The room was very comfortable and one of the best value for money rooms that I have had in The Philippines.

It was spacious and came with good aircon, cable tv, in-room wifi, kitchenette, seating area, a big bathroom with hot water shower, and balcony.

They rent Scooters for PHP400 / day – which, on The Philippines islands, is a reasonable price … they, probably, have to be reasonable because they are so isolated.

I arrived at 7:30pm. I asked the receptionist where the nearest Minimart was. She said that the nearest one was too far to walk and that I would need to catch a Tribike. I walked to the end of the hotel driveway and found a small store across the road.
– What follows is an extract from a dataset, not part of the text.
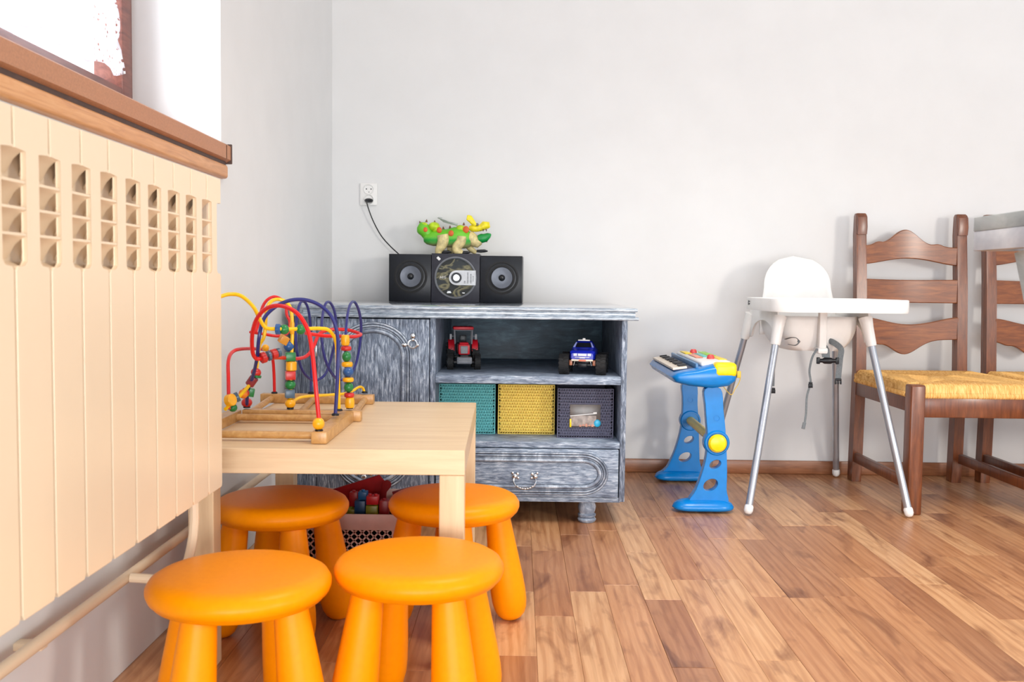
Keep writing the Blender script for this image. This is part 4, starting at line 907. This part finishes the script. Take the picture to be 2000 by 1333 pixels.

I returned to my hotel and asked to see the food menu. She said that they only did breakfast. I asked where the nearest restaurant was. She said that the nearest one was too far to walk and that I would need to catch a Tribike. I returned to the small store and bought some biscuits. When I returned to the hotel, the receptionist was sitting down and eating chicken and rice. The hotel staff made no attempt to offer me a meal.

I went down for breakfast the next morning and found the menu … there were Lunch and Dinner items listed on the menu.

I don’t know about you but, if a hotel is so isolated, I think that providing meals to guests is a necessity. The Spirit of Norway is an enigma.


The trip from Siquijor to Panglao is a long one but an easy one.

Door-to-door it took me 12 hours. My total cost was PHP1,265. But, for 2 GRANDPAckers, budget PHP2,000.

Alternatively, you could catch the 7pm (3 hour) ferry from Lerena. This would be a bit cheaper but you would arrive very later at your hotel.